• **Description of the task**
Output every line of the data exactly as it appears.

'''

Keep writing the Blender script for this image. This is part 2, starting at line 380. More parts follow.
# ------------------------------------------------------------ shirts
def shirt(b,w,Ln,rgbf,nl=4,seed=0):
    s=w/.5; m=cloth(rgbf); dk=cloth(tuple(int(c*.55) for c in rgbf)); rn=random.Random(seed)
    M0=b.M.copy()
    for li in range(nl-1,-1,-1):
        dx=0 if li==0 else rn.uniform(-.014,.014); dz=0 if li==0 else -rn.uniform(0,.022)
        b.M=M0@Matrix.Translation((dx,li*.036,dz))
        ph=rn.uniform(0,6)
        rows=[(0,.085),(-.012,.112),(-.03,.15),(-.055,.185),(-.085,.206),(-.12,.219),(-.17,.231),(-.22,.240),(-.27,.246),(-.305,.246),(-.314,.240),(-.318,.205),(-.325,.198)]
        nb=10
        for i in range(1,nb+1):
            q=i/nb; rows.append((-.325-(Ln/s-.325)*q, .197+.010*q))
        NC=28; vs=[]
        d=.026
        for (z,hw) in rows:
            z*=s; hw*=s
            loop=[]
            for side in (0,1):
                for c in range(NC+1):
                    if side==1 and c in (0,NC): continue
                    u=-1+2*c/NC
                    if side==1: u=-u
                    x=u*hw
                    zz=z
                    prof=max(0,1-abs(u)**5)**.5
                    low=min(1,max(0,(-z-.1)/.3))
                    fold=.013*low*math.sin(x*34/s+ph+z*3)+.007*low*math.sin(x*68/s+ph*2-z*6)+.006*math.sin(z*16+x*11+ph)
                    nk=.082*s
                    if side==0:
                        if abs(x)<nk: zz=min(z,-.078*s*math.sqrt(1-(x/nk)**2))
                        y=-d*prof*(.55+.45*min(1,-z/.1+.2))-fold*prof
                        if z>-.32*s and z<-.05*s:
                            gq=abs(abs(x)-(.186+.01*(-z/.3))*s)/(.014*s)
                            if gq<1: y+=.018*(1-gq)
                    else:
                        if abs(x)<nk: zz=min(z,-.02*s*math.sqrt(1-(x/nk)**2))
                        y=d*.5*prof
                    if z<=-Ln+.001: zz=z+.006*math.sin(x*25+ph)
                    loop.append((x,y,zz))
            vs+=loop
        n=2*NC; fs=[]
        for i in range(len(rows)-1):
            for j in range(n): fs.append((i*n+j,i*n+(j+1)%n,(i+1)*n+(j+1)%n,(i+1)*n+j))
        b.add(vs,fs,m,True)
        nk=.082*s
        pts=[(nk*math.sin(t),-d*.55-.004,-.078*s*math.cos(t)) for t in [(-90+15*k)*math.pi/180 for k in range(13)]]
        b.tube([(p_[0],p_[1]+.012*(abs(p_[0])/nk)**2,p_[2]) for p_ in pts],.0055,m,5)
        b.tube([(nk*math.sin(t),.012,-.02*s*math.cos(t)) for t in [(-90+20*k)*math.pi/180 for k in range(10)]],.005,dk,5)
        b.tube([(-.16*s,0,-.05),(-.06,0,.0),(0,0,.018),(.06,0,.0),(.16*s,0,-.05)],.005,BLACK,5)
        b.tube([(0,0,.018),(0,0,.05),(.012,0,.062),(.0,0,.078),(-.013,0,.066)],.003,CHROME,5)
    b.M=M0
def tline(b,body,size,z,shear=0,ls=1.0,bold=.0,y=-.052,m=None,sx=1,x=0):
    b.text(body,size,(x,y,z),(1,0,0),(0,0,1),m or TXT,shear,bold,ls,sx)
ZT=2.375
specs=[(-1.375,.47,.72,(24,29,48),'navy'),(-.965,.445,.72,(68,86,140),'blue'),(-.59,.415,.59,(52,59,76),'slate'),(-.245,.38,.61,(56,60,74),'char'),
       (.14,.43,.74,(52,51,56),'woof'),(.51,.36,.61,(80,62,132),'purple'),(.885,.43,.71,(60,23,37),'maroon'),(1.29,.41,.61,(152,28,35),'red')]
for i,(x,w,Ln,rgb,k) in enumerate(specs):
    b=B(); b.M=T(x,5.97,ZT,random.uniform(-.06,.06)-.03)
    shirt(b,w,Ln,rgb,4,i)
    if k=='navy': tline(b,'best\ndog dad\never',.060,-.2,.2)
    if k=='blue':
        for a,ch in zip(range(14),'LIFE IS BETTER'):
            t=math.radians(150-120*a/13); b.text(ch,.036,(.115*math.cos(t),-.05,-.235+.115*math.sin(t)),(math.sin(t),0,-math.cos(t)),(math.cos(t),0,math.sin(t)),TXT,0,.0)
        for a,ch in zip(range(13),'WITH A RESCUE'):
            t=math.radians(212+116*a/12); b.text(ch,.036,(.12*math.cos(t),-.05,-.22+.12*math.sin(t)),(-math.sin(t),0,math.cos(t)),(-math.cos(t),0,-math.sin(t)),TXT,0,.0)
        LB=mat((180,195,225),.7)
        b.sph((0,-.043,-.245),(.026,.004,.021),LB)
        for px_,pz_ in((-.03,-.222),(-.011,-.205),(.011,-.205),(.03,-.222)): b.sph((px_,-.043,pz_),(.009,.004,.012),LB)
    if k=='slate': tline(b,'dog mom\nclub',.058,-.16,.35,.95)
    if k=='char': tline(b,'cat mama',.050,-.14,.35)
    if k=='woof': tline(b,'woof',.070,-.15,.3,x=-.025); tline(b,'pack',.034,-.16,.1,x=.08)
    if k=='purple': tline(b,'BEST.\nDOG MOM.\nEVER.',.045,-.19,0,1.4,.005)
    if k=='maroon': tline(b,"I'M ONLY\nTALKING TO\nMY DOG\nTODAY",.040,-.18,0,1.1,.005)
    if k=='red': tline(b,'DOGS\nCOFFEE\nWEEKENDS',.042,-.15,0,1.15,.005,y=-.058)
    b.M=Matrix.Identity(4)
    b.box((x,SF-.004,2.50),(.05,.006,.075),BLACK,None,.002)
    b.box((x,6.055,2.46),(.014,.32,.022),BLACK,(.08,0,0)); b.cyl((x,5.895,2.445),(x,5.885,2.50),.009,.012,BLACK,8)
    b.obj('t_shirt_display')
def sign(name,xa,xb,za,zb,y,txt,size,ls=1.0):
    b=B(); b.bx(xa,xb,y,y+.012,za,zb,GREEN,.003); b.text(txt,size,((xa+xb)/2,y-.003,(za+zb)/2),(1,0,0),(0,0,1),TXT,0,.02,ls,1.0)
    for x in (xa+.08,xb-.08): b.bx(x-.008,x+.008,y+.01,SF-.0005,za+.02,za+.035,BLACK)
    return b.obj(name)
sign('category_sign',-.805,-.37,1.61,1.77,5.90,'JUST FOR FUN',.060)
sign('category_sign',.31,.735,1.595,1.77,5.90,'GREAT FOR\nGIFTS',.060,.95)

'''

• **Answer to the problem**
Keep writing the Blender script for this image. This is part 2, starting at line 380. More parts follow.
# ------------------------------------------------------------ shirts
def shirt(b,w,Ln,rgbf,nl=4,seed=0):
    s=w/.5; m=cloth(rgbf); dk=cloth(tuple(int(c*.55) for c in rgbf)); rn=random.Random(seed)
    M0=b.M.copy()
    for li in range(nl-1,-1,-1):
        dx=0 if li==0 else rn.uniform(-.014,.014); dz=0 if li==0 else -rn.uniform(0,.022)
        b.M=M0@Matrix.Translation((dx,li*.036,dz))
        ph=rn.uniform(0,6)
        rows=[(0,.085),(-.012,.112),(-.03,.15),(-.055,.185),(-.085,.206),(-.12,.219),(-.17,.231),(-.22,.240),(-.27,.246),(-.305,.246),(-.314,.240),(-.318,.205),(-.325,.198)]
        nb=10
        for i in range(1,nb+1):
            q=i/nb; rows.append((-.325-(Ln/s-.325)*q, .197+.010*q))
        NC=28; vs=[]
        d=.026
        for (z,hw) in rows:
            z*=s; hw*=s
            loop=[]
            for side in (0,1):
                for c in range(NC+1):
                    if side==1 and c in (0,NC): continue
                    u=-1+2*c/NC
                    if side==1: u=-u
                    x=u*hw
                    zz=z
                    prof=max(0,1-abs(u)**5)**.5
                    low=min(1,max(0,(-z-.1)/.3))
                    fold=.013*low*math.sin(x*34/s+ph+z*3)+.007*low*math.sin(x*68/s+ph*2-z*6)+.006*math.sin(z*16+x*11+ph)
                    nk=.082*s
                    if side==0:
                        if abs(x)<nk: zz=min(z,-.078*s*math.sqrt(1-(x/nk)**2))
                        y=-d*prof*(.55+.45*min(1,-z/.1+.2))-fold*prof
                        if z>-.32*s and z<-.05*s:
                            gq=abs(abs(x)-(.186+.01*(-z/.3))*s)/(.014*s)
                            if gq<1: y+=.018*(1-gq)
                    else:
                        if abs(x)<nk: zz=min(z,-.02*s*math.sqrt(1-(x/nk)**2))
                        y=d*.5*prof
                    if z<=-Ln+.001: zz=z+.006*math.sin(x*25+ph)
                    loop.append((x,y,zz))
            vs+=loop
        n=2*NC; fs=[]
        for i in range(len(rows)-1):
            for j in range(n): fs.append((i*n+j,i*n+(j+1)%n,(i+1)*n+(j+1)%n,(i+1)*n+j))
        b.add(vs,fs,m,True)
        nk=.082*s
        pts=[(nk*math.sin(t),-d*.55-.004,-.078*s*math.cos(t)) for t in [(-90+15*k)*math.pi/180 for k in range(13)]]
        b.tube([(p_[0],p_[1]+.012*(abs(p_[0])/nk)**2,p_[2]) for p_ in pts],.0055,m,5)
        b.tube([(nk*math.sin(t),.012,-.02*s*math.cos(t)) for t in [(-90+20*k)*math.pi/180 for k in range(10)]],.005,dk,5)
        b.tube([(-.16*s,0,-.05),(-.06,0,.0),(0,0,.018),(.06,0,.0),(.16*s,0,-.05)],.005,BLACK,5)
        b.tube([(0,0,.018),(0,0,.05),(.012,0,.062),(.0,0,.078),(-.013,0,.066)],.003,CHROME,5)
    b.M=M0
def tline(b,body,size,z,shear=0,ls=1.0,bold=.0,y=-.052,m=None,sx=1,x=0):
    b.text(body,size,(x,y,z),(1,0,0),(0,0,1),m or TXT,shear,bold,ls,sx)
ZT=2.375
specs=[(-1.375,.47,.72,(24,29,48),'navy'),(-.965,.445,.72,(68,86,140),'blue'),(-.59,.415,.59,(52,59,76),'slate'),(-.245,.38,.61,(56,60,74),'char'),
       (.14,.43,.74,(52,51,56),'woof'),(.51,.36,.61,(80,62,132),'purple'),(.885,.43,.71,(60,23,37),'maroon'),(1.29,.41,.61,(152,28,35),'red')]
for i,(x,w,Ln,rgb,k) in enumerate(specs):
    b=B(); b.M=T(x,5.97,ZT,random.uniform(-.06,.06)-.03)
    shirt(b,w,Ln,rgb,4,i)
    if k=='navy': tline(b,'best\ndog dad\never',.060,-.2,.2)
    if k=='blue':
        for a,ch in zip(range(14),'LIFE IS BETTER'):
            t=math.radians(150-120*a/13); b.text(ch,.036,(.115*math.cos(t),-.05,-.235+.115*math.sin(t)),(math.sin(t),0,-math.cos(t)),(math.cos(t),0,math.sin(t)),TXT,0,.0)
        for a,ch in zip(range(13),'WITH A RESCUE'):
            t=math.radians(212+116*a/12); b.text(ch,.036,(.12*math.cos(t),-.05,-.22+.12*math.sin(t)),(-math.sin(t),0,math.cos(t)),(-math.cos(t),0,-math.sin(t)),TXT,0,.0)
        LB=mat((180,195,225),.7)
        b.sph((0,-.043,-.245),(.026,.004,.021),LB)
        for px_,pz_ in((-.03,-.222),(-.011,-.205),(.011,-.205),(.03,-.222)): b.sph((px_,-.043,pz_),(.009,.004,.012),LB)
    if k=='slate': tline(b,'dog mom\nclub',.058,-.16,.35,.95)
    if k=='char': tline(b,'cat mama',.050,-.14,.35)
    if k=='woof': tline(b,'woof',.070,-.15,.3,x=-.025); tline(b,'pack',.034,-.16,.1,x=.08)
    if k=='purple': tline(b,'BEST.\nDOG MOM.\nEVER.',.045,-.19,0,1.4,.005)
    if k=='maroon': tline(b,"I'M ONLY\nTALKING TO\nMY DOG\nTODAY",.040,-.18,0,1.1,.005)
    if k=='red': tline(b,'DOGS\nCOFFEE\nWEEKENDS',.042,-.15,0,1.15,.005,y=-.058)
    b.M=Matrix.Identity(4)
    b.box((x,SF-.004,2.50),(.05,.006,.075),BLACK,None,.002)
    b.box((x,6.055,2.46),(.014,.32,.022),BLACK,(.08,0,0)); b.cyl((x,5.895,2.445),(x,5.885,2.50),.009,.012,BLACK,8)
    b.obj('t_shirt_display')
def sign(name,xa,xb,za,zb,y,txt,size,ls=1.0):
    b=B(); b.bx(xa,xb,y,y+.012,za,zb,GREEN,.003); b.text(txt,size,((xa+xb)/2,y-.003,(za+zb)/2),(1,0,0),(0,0,1),TXT,0,.02,ls,1.0)
    for x in (xa+.08,xb-.08): b.bx(x-.008,x+.008,y+.01,SF-.0005,za+.02,za+.035,BLACK)
    return b.obj(name)
sign('category_sign',-.805,-.37,1.61,1.77,5.90,'JUST FOR FUN',.060)
sign('category_sign',.31,.735,1.595,1.77,5.90,'GREAT FOR\nGIFTS',.060,.95)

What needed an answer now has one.